■ **PROBLEM STATEMENT**
Print the lines of the listing below verbatim from its first line through the line bearing "PI = math.pi". Any pictures are to be omitted.

■ **RECORDED DATA**
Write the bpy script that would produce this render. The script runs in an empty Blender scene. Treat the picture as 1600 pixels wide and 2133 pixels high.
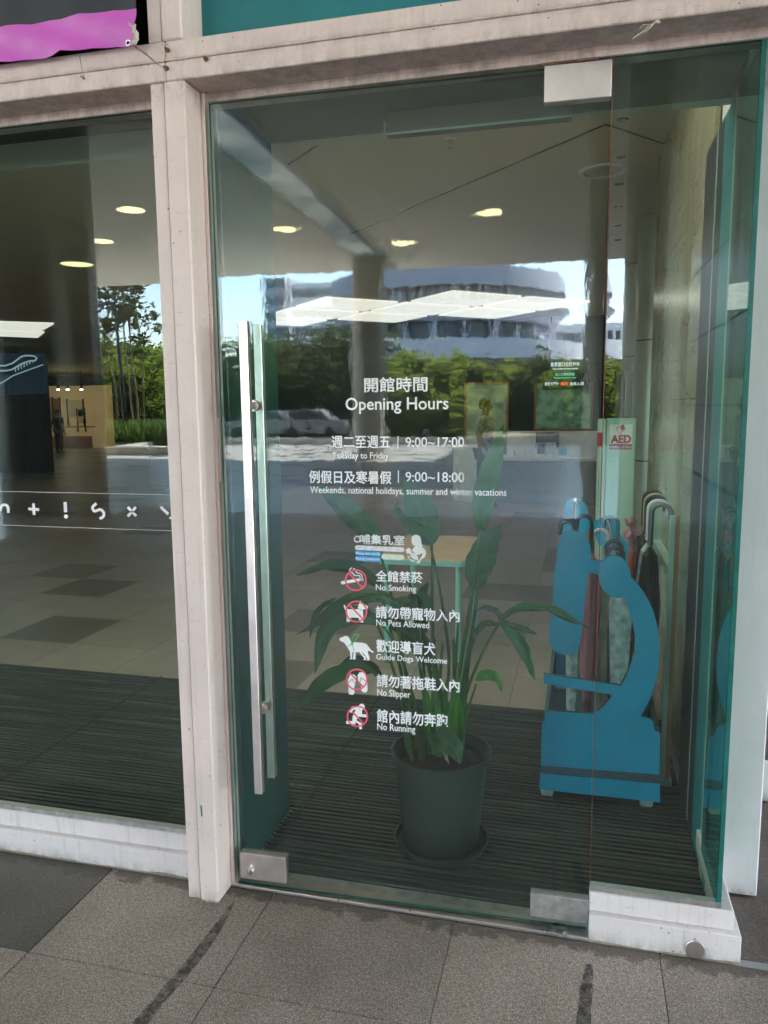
import bpy, math, random
from mathutils import Vector, Matrix, noise as mnoise
random.seed(7)
S = bpy.context.scene
COL = S.collection
R = math.radians
PI = math.pi

# ------------------------------------------------------------------ camera
CAM = Vector((0.0, -2.24, 1.6))
YAW, PITCH, ROLL, F = 0.2505815, -0.13578507, 0.00994749, 1608.0
def rotm():
    Rz = Matrix.Rotation(YAW, 3, 'Z'); Rx = Matrix.Rotation(PITCH, 3, 'X')
    B = Matrix(((1, 0, 0), (0, 0, 1), (0, -1, 0)))     # columns: right, down, forward
    Rr = Matrix.Rotation(ROLL, 3, 'Z')
    return Rz @ Rx @ B @ Rr
M3 = rotm()
right, down, fwd = M3.col[0], M3.col[1], M3.col[2]
cam = bpy.data.cameras.new('camera'); camo = bpy.data.objects.new('camera', cam); COL.objects.link(camo)
mw = Matrix((( right.x, -down.x, -fwd.x, CAM.x), (right.y, -down.y, -fwd.y, CAM.y), (right.z, -down.z, -fwd.z, CAM.z), (0, 0, 0, 1)))
camo.matrix_world = mw
cam.sensor_fit = 'HORIZONTAL'; cam.sensor_width = 36; cam.lens = F / 1600 * 36
cam.clip_start = 0.05; cam.clip_end = 2000
S.camera = camo

# ------------------------------------------------------------------ sky, sun, exposure
SUN_EL, SUN_AZ = R(55), R(140)          # azimuth clockwise from +y (the sun stands behind the viewer, to the right)
w = bpy.data.worlds.new('World'); S.world = w; w.use_nodes = True
nt = w.node_tree; bg = nt.nodes['Background']
sky = nt.nodes.new('ShaderNodeTexSky'); sky.sky_type = 'NISHITA'; sky.sun_disc = False
sky.sun_elevation = SUN_EL; sky.sun_rotation = SUN_AZ; sky.air_density = 1.0; sky.dust_density = 1.1; sky.ozone_density = 1.0
nt.links.new(sky.outputs[0], bg.inputs[0]); bg.inputs[1].default_value = 0.15
sd = Vector((math.sin(SUN_AZ) * math.cos(SUN_EL), math.cos(SUN_AZ) * math.cos(SUN_EL), math.sin(SUN_EL)))
sun = bpy.data.lights.new('sun', 'SUN'); sun.energy = 5.0; sun.angle = R(0.5); sun.color = (1, 0.94, 0.86)
suno = bpy.data.objects.new('sun', sun); COL.objects.link(suno)
suno.rotation_euler = sd.to_track_quat('Z', 'Y').to_euler(); suno.location = (0, -20, 30)
S.view_settings.view_transform = 'Standard'; S.view_settings.look = 'None'
S.view_settings.exposure = 4.15; S.view_settings.gamma = 1; S.view_settings.use_curve_mapping = False
S.render.engine = 'CYCLES'
S.cycles.max_bounces = 12; S.cycles.diffuse_bounces = 5; S.cycles.glossy_bounces = 6; S.cycles.transparent_max_bounces = 24
S.cycles.transmission_bounces = 6; S.cycles.caustics_reflective = False; S.cycles.caustics_refractive = False
S.cycles.use_denoising = True; S.cycles.sample_clamp_indirect = 6.0

# ------------------------------------------------------------------ pixel -> place in the world
def ray(px, py): return M3 @ Vector(((px - 800) / F, (py - 1066.5) / F, 1.0))
def gy(px, py, Y=0.0):
    d = ray(px, py); return CAM + d * ((Y - CAM.y) / d.y)
def gz(px, py, Z=0.0):
    d = ray(px, py); return CAM + d * ((Z - CAM.z) / d.z)
DA = R(1.6)                                        # the door stands 1.6 degrees ajar, swung out at the handle
DDIR = Vector((math.cos(DA), math.sin(DA), 0)); DN = Vector((math.sin(DA), -math.cos(DA), 0))
DOORP = Vector((0.0, 0.0, 0.0))
def door_xy(px, py, off=0.0):                      # door-local (along, height), off = metres out of the glass
    d = ray(px, py); o = DOORP + DN * off
    t = (o - CAM).dot(DN) / d.dot(DN); p = CAM + d * t
    return ((p - DOORP).dot(DDIR), p.z)
def dmir(v):                                       # mirrored in the door
    return v - DN * (2 * (v - DOORP).dot(DN))
def wmir(v): return Vector((v.x, -v.y, v.z))       # mirrored in the fixed panes

# ------------------------------------------------------------------ materials
def mat(name): 
    m = bpy.data.materials.new(name); m.use_nodes = True
    return m, m.node_tree, m.node_tree.nodes['Principled BSDF']
def node(nt, t, **k):
    n = nt.nodes.new(t)
    for a, b in k.items(): setattr(n, a, b)
    return n
def ramp(nt, fac, stops):
    r = node(nt, 'ShaderNodeValToRGB'); e = r.color_ramp.elements
    while len(e) < len(stops): e.new(0.5)
    for el, (p, c) in zip(e, stops):
        el.position = p; el.color = (c[0], c[1], c[2], 1) if hasattr(c, '__len__') else (c, c, c, 1)
    nt.links.new(fac, r.inputs[0]); return r.outputs[0]
def tex(nt, scale, detail=4, rough=0.6, vec=None, dist=0):
    n = node(nt, 'ShaderNodeTexNoise'); n.inputs['Scale'].default_value = scale
    n.inputs['Detail'].default_value = detail; n.inputs['Roughness'].default_value = rough; n.inputs['Distortion'].default_value = dist
    if vec is not None: nt.links.new(vec, n.inputs['Vector'])
    return n.outputs['Fac']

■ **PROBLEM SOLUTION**
Write the bpy script that would produce this render. The script runs in an empty Blender scene. Treat the picture as 1600 pixels wide and 2133 pixels high.
import bpy, math, random
from mathutils import Vector, Matrix, noise as mnoise
random.seed(7)
S = bpy.context.scene
COL = S.collection
R = math.radians
PI = math.pi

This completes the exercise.